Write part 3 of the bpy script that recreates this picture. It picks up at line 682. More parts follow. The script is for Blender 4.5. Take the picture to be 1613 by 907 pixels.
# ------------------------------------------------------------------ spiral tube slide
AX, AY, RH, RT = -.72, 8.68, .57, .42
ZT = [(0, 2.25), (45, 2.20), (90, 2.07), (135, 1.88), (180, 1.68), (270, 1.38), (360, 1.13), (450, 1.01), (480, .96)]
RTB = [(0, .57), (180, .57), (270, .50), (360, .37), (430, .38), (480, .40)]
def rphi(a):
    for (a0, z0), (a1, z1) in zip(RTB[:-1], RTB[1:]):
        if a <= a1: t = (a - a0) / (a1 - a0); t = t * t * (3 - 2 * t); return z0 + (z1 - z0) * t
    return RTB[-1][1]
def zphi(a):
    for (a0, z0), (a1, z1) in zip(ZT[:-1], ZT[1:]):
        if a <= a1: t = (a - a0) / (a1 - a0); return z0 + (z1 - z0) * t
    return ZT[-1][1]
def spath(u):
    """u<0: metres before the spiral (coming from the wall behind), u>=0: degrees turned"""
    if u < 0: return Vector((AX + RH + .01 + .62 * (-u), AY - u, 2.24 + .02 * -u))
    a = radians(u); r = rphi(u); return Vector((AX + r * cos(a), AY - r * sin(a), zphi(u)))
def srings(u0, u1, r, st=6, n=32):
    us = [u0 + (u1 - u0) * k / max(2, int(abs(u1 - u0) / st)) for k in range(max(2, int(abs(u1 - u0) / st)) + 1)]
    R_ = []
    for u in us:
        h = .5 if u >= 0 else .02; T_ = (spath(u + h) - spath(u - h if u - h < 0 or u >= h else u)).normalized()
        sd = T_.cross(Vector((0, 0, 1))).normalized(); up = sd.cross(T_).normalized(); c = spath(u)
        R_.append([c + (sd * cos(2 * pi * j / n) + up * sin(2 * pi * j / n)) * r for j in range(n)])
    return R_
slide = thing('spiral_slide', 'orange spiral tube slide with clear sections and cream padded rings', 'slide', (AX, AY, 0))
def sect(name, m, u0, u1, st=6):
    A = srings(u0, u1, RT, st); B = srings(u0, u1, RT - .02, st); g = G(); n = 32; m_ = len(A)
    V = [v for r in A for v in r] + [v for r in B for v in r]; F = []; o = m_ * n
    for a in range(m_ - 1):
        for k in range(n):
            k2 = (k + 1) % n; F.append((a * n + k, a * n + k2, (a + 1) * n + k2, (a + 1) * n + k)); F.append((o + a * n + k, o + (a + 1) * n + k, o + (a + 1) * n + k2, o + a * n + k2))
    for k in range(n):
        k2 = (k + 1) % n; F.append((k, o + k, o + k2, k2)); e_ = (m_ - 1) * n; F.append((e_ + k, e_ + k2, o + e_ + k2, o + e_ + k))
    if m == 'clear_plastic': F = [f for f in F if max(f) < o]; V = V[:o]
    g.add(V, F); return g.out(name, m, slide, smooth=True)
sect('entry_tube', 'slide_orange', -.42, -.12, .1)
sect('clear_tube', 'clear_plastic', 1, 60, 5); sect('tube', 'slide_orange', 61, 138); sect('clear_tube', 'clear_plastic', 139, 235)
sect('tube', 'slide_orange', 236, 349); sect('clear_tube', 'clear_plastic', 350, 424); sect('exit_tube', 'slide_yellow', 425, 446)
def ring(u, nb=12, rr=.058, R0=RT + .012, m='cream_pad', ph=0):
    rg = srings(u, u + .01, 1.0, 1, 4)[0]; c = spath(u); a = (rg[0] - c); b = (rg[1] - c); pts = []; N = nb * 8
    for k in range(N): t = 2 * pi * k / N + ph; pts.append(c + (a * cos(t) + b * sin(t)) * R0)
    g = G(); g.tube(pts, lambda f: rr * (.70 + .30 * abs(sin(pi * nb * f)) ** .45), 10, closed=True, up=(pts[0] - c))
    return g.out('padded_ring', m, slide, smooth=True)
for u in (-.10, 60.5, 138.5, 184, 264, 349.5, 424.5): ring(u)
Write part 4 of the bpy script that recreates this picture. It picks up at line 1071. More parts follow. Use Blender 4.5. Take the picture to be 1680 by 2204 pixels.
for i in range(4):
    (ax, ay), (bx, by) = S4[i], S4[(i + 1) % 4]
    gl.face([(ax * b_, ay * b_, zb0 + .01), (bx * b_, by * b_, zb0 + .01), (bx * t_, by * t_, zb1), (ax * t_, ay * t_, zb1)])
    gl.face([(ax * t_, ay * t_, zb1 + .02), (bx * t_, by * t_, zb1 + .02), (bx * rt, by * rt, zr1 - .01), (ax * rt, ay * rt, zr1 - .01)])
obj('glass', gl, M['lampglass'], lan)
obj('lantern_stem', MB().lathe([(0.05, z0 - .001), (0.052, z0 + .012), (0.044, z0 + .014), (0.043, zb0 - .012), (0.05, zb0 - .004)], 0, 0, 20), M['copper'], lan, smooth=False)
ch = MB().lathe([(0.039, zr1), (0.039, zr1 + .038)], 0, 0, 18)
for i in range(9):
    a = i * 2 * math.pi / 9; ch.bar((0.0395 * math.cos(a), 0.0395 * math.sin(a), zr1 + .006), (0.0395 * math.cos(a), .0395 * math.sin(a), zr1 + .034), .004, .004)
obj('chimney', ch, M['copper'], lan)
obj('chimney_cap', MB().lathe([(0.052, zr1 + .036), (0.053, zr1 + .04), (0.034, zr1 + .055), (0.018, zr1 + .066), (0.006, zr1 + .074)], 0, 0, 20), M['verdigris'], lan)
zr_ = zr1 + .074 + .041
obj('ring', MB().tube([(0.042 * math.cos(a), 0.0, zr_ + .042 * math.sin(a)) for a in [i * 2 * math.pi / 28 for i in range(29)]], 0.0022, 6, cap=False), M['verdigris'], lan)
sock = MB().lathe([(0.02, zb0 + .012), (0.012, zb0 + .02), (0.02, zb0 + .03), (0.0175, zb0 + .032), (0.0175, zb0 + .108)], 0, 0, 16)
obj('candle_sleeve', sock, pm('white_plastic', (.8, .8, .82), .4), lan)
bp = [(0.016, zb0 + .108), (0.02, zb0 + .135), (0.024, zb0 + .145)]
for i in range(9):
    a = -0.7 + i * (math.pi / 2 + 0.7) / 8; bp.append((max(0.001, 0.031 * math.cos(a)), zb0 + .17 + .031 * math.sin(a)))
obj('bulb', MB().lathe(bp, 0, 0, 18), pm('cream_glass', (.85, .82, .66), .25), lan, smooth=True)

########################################

What is asked ▸ Each line above that includes "part" should be shown.

Output for this exercise ▸
Write part 3 of the bpy script that recreates this picture. It picks up at line 682. More parts follow. The script is for Blender 4.5. Take the picture to be 1613 by 907 pixels.
Write part 4 of the bpy script that recreates this picture. It picks up at line 1071. More parts follow. Use Blender 4.5. Take the picture to be 1680 by 2204 pixels.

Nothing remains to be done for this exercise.